» **Material**:
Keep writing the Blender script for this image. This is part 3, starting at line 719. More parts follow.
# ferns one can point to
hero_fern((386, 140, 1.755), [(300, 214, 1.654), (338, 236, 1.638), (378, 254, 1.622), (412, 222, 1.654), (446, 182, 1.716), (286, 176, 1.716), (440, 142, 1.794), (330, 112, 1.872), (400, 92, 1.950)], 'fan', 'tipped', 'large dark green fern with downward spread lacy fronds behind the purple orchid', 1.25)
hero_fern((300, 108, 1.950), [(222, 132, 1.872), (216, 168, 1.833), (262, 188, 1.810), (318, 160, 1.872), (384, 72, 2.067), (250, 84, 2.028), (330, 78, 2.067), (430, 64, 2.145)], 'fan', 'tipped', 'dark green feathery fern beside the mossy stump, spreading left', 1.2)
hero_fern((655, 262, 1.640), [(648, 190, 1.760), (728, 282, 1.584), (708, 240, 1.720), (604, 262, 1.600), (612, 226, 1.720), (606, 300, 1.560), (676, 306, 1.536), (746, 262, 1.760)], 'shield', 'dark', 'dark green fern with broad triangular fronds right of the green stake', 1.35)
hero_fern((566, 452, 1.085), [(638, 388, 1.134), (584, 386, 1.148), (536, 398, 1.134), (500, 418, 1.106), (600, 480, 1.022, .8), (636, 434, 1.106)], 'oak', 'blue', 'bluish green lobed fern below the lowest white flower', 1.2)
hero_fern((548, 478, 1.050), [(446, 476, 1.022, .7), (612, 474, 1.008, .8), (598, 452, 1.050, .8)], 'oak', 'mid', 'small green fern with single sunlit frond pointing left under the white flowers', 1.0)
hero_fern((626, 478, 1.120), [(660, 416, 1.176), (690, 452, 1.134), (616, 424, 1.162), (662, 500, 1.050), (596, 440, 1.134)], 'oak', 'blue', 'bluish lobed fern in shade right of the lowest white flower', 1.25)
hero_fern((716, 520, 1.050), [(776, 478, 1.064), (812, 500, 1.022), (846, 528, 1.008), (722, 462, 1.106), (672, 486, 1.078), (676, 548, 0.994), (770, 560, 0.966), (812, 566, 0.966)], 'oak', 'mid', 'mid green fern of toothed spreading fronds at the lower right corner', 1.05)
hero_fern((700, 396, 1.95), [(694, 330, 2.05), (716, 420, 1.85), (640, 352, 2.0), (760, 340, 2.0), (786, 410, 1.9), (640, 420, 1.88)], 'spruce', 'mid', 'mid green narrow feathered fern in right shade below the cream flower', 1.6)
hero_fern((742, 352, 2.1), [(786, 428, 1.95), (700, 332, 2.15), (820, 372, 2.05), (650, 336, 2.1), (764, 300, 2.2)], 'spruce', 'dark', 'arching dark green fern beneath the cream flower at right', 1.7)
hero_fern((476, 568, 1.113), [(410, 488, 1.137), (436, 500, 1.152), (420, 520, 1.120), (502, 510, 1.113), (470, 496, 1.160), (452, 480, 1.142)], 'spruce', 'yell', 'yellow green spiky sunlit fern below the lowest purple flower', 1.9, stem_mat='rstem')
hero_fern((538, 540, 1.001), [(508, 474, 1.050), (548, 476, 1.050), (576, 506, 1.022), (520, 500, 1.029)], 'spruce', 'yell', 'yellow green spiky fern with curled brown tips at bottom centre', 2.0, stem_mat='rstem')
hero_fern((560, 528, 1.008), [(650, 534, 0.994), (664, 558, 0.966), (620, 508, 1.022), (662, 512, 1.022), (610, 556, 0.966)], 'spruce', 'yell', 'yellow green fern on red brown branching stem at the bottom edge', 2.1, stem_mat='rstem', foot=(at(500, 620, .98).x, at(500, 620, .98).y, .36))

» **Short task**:
From the first line to the last, retype the data exactly.

» **Solved problem**:
Keep writing the Blender script for this image. This is part 3, starting at line 719. More parts follow.
# ferns one can point to
hero_fern((386, 140, 1.755), [(300, 214, 1.654), (338, 236, 1.638), (378, 254, 1.622), (412, 222, 1.654), (446, 182, 1.716), (286, 176, 1.716), (440, 142, 1.794), (330, 112, 1.872), (400, 92, 1.950)], 'fan', 'tipped', 'large dark green fern with downward spread lacy fronds behind the purple orchid', 1.25)
hero_fern((300, 108, 1.950), [(222, 132, 1.872), (216, 168, 1.833), (262, 188, 1.810), (318, 160, 1.872), (384, 72, 2.067), (250, 84, 2.028), (330, 78, 2.067), (430, 64, 2.145)], 'fan', 'tipped', 'dark green feathery fern beside the mossy stump, spreading left', 1.2)
hero_fern((655, 262, 1.640), [(648, 190, 1.760), (728, 282, 1.584), (708, 240, 1.720), (604, 262, 1.600), (612, 226, 1.720), (606, 300, 1.560), (676, 306, 1.536), (746, 262, 1.760)], 'shield', 'dark', 'dark green fern with broad triangular fronds right of the green stake', 1.35)
hero_fern((566, 452, 1.085), [(638, 388, 1.134), (584, 386, 1.148), (536, 398, 1.134), (500, 418, 1.106), (600, 480, 1.022, .8), (636, 434, 1.106)], 'oak', 'blue', 'bluish green lobed fern below the lowest white flower', 1.2)
hero_fern((548, 478, 1.050), [(446, 476, 1.022, .7), (612, 474, 1.008, .8), (598, 452, 1.050, .8)], 'oak', 'mid', 'small green fern with single sunlit frond pointing left under the white flowers', 1.0)
hero_fern((626, 478, 1.120), [(660, 416, 1.176), (690, 452, 1.134), (616, 424, 1.162), (662, 500, 1.050), (596, 440, 1.134)], 'oak', 'blue', 'bluish lobed fern in shade right of the lowest white flower', 1.25)
hero_fern((716, 520, 1.050), [(776, 478, 1.064), (812, 500, 1.022), (846, 528, 1.008), (722, 462, 1.106), (672, 486, 1.078), (676, 548, 0.994), (770, 560, 0.966), (812, 566, 0.966)], 'oak', 'mid', 'mid green fern of toothed spreading fronds at the lower right corner', 1.05)
hero_fern((700, 396, 1.95), [(694, 330, 2.05), (716, 420, 1.85), (640, 352, 2.0), (760, 340, 2.0), (786, 410, 1.9), (640, 420, 1.88)], 'spruce', 'mid', 'mid green narrow feathered fern in right shade below the cream flower', 1.6)
hero_fern((742, 352, 2.1), [(786, 428, 1.95), (700, 332, 2.15), (820, 372, 2.05), (650, 336, 2.1), (764, 300, 2.2)], 'spruce', 'dark', 'arching dark green fern beneath the cream flower at right', 1.7)
hero_fern((476, 568, 1.113), [(410, 488, 1.137), (436, 500, 1.152), (420, 520, 1.120), (502, 510, 1.113), (470, 496, 1.160), (452, 480, 1.142)], 'spruce', 'yell', 'yellow green spiky sunlit fern below the lowest purple flower', 1.9, stem_mat='rstem')
hero_fern((538, 540, 1.001), [(508, 474, 1.050), (548, 476, 1.050), (576, 506, 1.022), (520, 500, 1.029)], 'spruce', 'yell', 'yellow green spiky fern with curled brown tips at bottom centre', 2.0, stem_mat='rstem')
hero_fern((560, 528, 1.008), [(650, 534, 0.994), (664, 558, 0.966), (620, 508, 1.022), (662, 512, 1.022), (610, 556, 0.966)], 'spruce', 'yell', 'yellow green fern on red brown branching stem at the bottom edge', 2.1, stem_mat='rstem', foot=(at(500, 620, .98).x, at(500, 620, .98).y, .36))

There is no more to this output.